In the first series of Poldark, there hasn't been much nudity - though Reed says she wouldn't say no because she doesn't "want to have any limits" on herself as an actor.
"With me, it's not being naked [as a principle that is a problem], it's more like it would be a personal hang up or insecurity that I don't want to be naked because I don't like that bit of my body," she says. "But I don't think that's a good enough reason to not get naked."
It's why she would consider it, though she says it can be a harder decision for other actresses who are forced into it:
"If girls are feeling like they have to do it and not being comfortable, I'm not ok with that. And I know it happens a lot. I do have friends who have had to sign up with big nudity contracts and had to go along with it and it's very sad.

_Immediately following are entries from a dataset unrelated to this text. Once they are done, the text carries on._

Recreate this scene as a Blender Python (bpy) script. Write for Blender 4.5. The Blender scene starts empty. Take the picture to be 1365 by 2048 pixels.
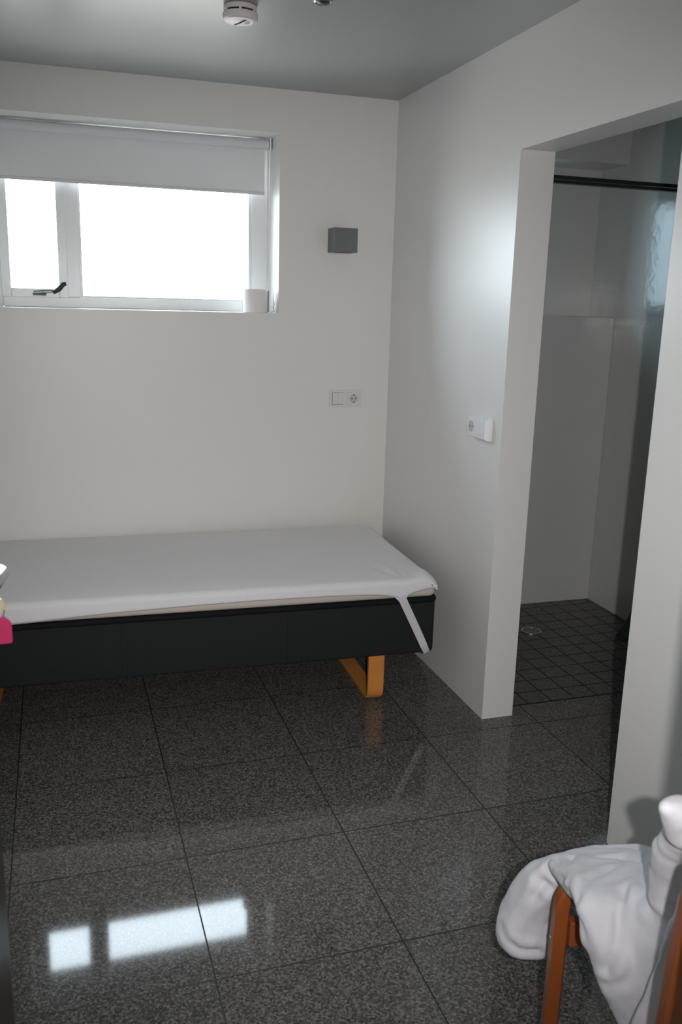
import bpy, bmesh, math, random
from mathutils import Vector, Matrix, noise
random.seed(7)
S = bpy.context.scene
COL = S.collection
PI = math.pi

# ------------------------------------------------------------------ camera
CAM = Vector((-1.5577, -4.0882, 1.6043))
R_ = Vector((0.95232, -0.303956, 0.026418))
U_ = Vector((0.046128, 0.229032, 0.972325))
F_ = Vector((0.301595, 0.924746, -0.232132))
cd = bpy.data.cameras.new('camera'); cam = bpy.data.objects.new('camera', cd); COL.objects.link(cam)
cam.matrix_world = Matrix(((R_.x, U_.x, -F_.x, CAM.x), (R_.y, U_.y, -F_.y, CAM.y), (R_.z, U_.z, -F_.z, CAM.z), (0, 0, 0, 1)))
cd.sensor_fit = 'HORIZONTAL'; cd.sensor_width = 36; cd.lens = 36 * 1769.84 / 1365
cd.clip_start = 0.05
cd.dof.use_dof = True; cd.dof.focus_distance = 3.6; cd.dof.aperture_fstop = 9.0
S.camera = cam

# ------------------------------------------------------------------ world, lights, exposure
SKY = 16.5
w = bpy.data.worlds.new('world'); S.world = w; w.use_nodes = True
nt = w.node_tree; nt.nodes.clear()
tc = nt.nodes.new('ShaderNodeTexCoord'); sp = nt.nodes.new('ShaderNodeSeparateXYZ')
mr = nt.nodes.new('ShaderNodeMapRange'); mr.inputs[1].default_value = -0.15; mr.inputs[2].default_value = 0.15
mx = nt.nodes.new('ShaderNodeMix'); mx.data_type = 'RGBA'
mx.inputs[6].default_value = (0.42, 0.42, 0.41, 1); mx.inputs[7].default_value = (0.84, 0.95, 1.06, 1)
bg = nt.nodes.new('ShaderNodeBackground'); bg.inputs[1].default_value = SKY
wo = nt.nodes.new('ShaderNodeOutputWorld')
L = nt.links.new
L(tc.outputs['Generated'], sp.inputs[0]); L(sp.outputs[2], mr.inputs[0]); L(mr.outputs[0], mx.inputs[0])
L(mx.outputs[2], bg.inputs[0]); L(bg.outputs[0], wo.inputs[0])
S.view_settings.view_transform = 'Standard'; S.view_settings.look = 'None'
S.view_settings.exposure = 0.12; S.view_settings.gamma = 1.0; S.view_settings.use_curve_mapping = False

def light(name, kind, loc, energy, color=(1, 1, 1), **k):
    ld = bpy.data.lights.new(name, kind); ld.energy = energy; ld.color = color
    o = bpy.data.objects.new(name, ld); COL.objects.link(o); o.location = loc
    for a, b in k.items(): setattr(ld, a, b)
    return o
# daylight portal in the window opening
lp = light('window_portal', 'AREA', (-1.178, 0.34, 1.83), 1.0, shape='RECTANGLE', size=1.24, size_y=0.62)
lp.rotation_euler = (-PI / 2, 0, 0); lp.data.cycles.is_portal = True
# camera's own pop-up flash, just right of the lens
fl_ = light('camera_flash', 'SPOT', CAM + R_ * 0.11 + F_ * 0.02, 160.0, (1.0, 0.96, 0.95), shadow_soft_size=0.012, spot_size=math.radians(78), spot_blend=1.0)
fl_.rotation_euler = cam.matrix_world.to_euler()
# added area light under the corridor ceiling, soft ambient fill for the room
lc = light('corridor_fill', 'AREA', (-1.4, -4.7, 2.44), 15.0, (1.0, 0.95, 0.9), shape='RECTANGLE', size=0.9, size_y=0.5)
# added fill at the corridor's far wall, throws light onto the back wall
ld2 = light('back_wall_fill', 'AREA', (-1.10, -5.70, 1.55), 12.0, (1.0, 0.985, 0.95), shape='RECTANGLE', size=1.3, size_y=1.1)
ld2.rotation_euler = (PI / 2, 0, 0)
lp2 = light('shower_portal', 'AREA', (0.745, 0.42, 1.90), 1.0, shape='RECTANGLE', size=0.29, size_y=0.60)
lp2.rotation_euler = (-PI / 2, 0, 0); lp2.data.cycles.is_portal = True

# ------------------------------------------------------------------ materials
def mat(name, col, rough=0.5, metal=0.0, spec=0.5, bump=0.0, bscale=60, var=0.0, vscale=8, sheen=0.0, detail=4):
    m = bpy.data.materials.new(name); m.use_nodes = True
    n = m.node_tree; b = n.nodes['Principled BSDF']
    b.inputs['Base Color'].default_value = (*col, 1); b.inputs['Roughness'].default_value = rough
    b.inputs['Metallic'].default_value = metal; b.inputs['Specular IOR Level'].default_value = spec
    if sheen: b.inputs['Sheen Weight'].default_value = sheen
    t = n.nodes.new('ShaderNodeTexCoord')
    if var:
        z = n.nodes.new('ShaderNodeTexNoise'); z.inputs['Scale'].default_value = vscale; z.inputs['Detail'].default_value = detail
        n.links.new(t.outputs['Object'], z.inputs['Vector'])
        x = n.nodes.new('ShaderNodeMix'); x.data_type = 'RGBA'
        x.inputs[6].default_value = (*[c * (1 - var) for c in col], 1); x.inputs[7].default_value = (*[min(1, c * (1 + var)) for c in col], 1)
        n.links.new(z.outputs['Fac'], x.inputs[0]); n.links.new(x.outputs[2], b.inputs['Base Color'])
    if bump:
        z = n.nodes.new('ShaderNodeTexNoise'); z.inputs['Scale'].default_value = bscale; z.inputs['Detail'].default_value = 3
        n.links.new(t.outputs['Object'], z.inputs['Vector'])
        p = n.nodes.new('ShaderNodeBump'); p.inputs['Strength'].default_value = bump; p.inputs['Distance'].default_value = 0.01
        n.links.new(z.outputs['Fac'], p.inputs['Height']); n.links.new(p.outputs[0], b.inputs['Normal'])
    return m

PAINT = mat('wall_paint', (0.78, 0.768, 0.742), 0.40, bump=0.03, bscale=9, var=0.012, vscale=3)
PAINT_R = mat('wall_paint_satin', (0.78, 0.775, 0.76), 0.36, bump=0.04, bscale=7, var=0.012, vscale=3, spec=0.62)
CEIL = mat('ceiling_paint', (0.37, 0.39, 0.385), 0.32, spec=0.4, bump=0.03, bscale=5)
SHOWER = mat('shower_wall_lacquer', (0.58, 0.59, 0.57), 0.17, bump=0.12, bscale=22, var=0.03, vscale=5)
SILL = mat('window_white_lacquer', (0.78, 0.79, 0.79), 0.35)
DARKWOOD = mat('door_brown', (0.035, 0.026, 0.020), 0.28, var=0.3, vscale=14)
CORR = mat('corridor_paint', (0.6, 0.58, 0.55), 0.6, var=0.02)
EAVE = mat('eave_dark', (0.05, 0.05, 0.055), 0.7, var=0.2)
PLASTIC = mat('white_plastic', (0.72, 0.715, 0.69), 0.35)
PLASTIC_W = mat('bright_white_plastic', (0.80, 0.81, 0.82), 0.35)
DETECT = mat('detector_plastic', (0.86, 0.80, 0.80), 0.45)
GAP = mat('dark_gap', (0.015, 0.015, 0.015), 0.7)
HOLE = mat('socket_dark', (0.02, 0.018, 0.016), 0.6)
SOCKGREY = mat('socket_recess', (0.55, 0.545, 0.52), 0.4)
LAMPGREY = mat('lamp_grey_metal', (0.15, 0.155, 0.16), 0.42, metal=0.3, var=0.05)
CHROME = mat('chrome', (0.62, 0.63, 0.65), 0.2, metal=1.0)
STEEL = mat('brushed_steel', (0.5, 0.5, 0.5), 0.3, metal=1.0)
BLACKMETAL = mat('black_rail', (0.02, 0.024, 0.023), 0.4)
BLACKPL = mat('black_plastic', (0.015, 0.015, 0.017), 0.4)
FABRIC = mat('blind_fabric', (0.76, 0.76, 0.77), 0.85, bump=0.05, bscale=400)
BLINDW = mat('blind_tube_white', (0.62, 0.63, 0.66), 0.4)
BEDBOX = mat('charcoal_upholstery', (0.018, 0.021, 0.022), 0.9, bump=0.35, bscale=500, var=0.25, vscale=300, spec=0.2)
PIPING = mat('black_piping', (0.006, 0.006, 0.008), 0.8, spec=0.2)
TOPPER = mat('cream_topper', (0.56, 0.50, 0.45), 0.9, bump=0.1, bscale=200)
COVER = mat('mattress_cover', (0.76, 0.76, 0.775), 0.9, bump=0.12, bscale=260, sheen=0.2)
ELASTIC = mat('elastic', (0.62, 0.61, 0.62), 0.8, bump=0.1, bscale=400)
BEECH = mat('bed_leg_wood', (0.60, 0.24, 0.055), 0.35, var=0.2, vscale=12)
CHAIRW = mat('chair_wood', (0.27, 0.072, 0.018), 0.32, var=0.25, vscale=16)
SEATF = mat('seat_cream', (0.5, 0.42, 0.30), 0.8, bump=0.1, bscale=200)
DUVETM = mat('duvet_cotton', (0.60, 0.605, 0.65), 0.85, bump=0.10, bscale=120, sheen=0.2)
PAPER = mat('tissue_paper', (0.80, 0.79, 0.77), 0.9, bump=0.1, bscale=150)
CARD = mat('cardboard', (0.4, 0.3, 0.2), 0.8)
PINK = mat('pink_plastic', (0.27, 0.005, 0.055), 0.35)
BRASS = mat('pale_key_metal', (0.75, 0.66, 0.42), 0.3, metal=0.7)
CURT = mat('shower_curtain', (0.10, 0.12, 0.115), 0.5, var=0.1)
HINGEY = mat('cord_pale', (0.6, 0.6, 0.52), 0.6)

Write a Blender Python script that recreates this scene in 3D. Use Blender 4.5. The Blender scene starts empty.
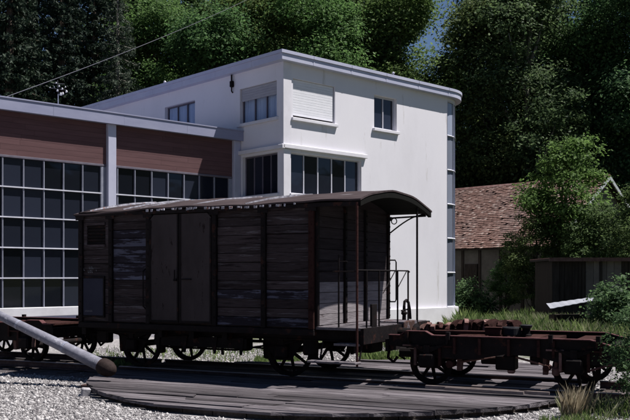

"It's that uncomfortable situation where it's like 'this is a huge part for me and it could take me years to get something like this again if I say no...'
"If you're going to turn it down then someone else will accept it. It's a hard situation to be put into and that's why a lot of girls abandon their morals because they don't want to lose out on a role that could make or break their career."
She says the biggest issue is that male and female nudity is still seen as totally different. A topless woman is classified as 'nude' but a man - like co-star Turner - isn't.
"I don't think women having their top off should be such a big deal," she explains.
It's why she supports the 'Free The Nipple' movement, which is very popular in Iceland - her home country. The idea is that women share photos of their nipples online to try and demystify women's bodies in the name of equality. It was brought into the public eye when Bruce Willis and Demi Moore's daughter Scout, 23, walked naked through New York.
"It was weird because I kind of wanted to participate but at the same time I was like, I don't know if I could handle the publicity," says Reed.
"I was in the public eye a lot during that time because of Poldark and I thought about it, but I couldn't. I'm not there yet but I wish I was and I'd like to be a part of it.
"What I've learned from this play is it's all about what empowers you - whether you're naked, or in a thong on stage."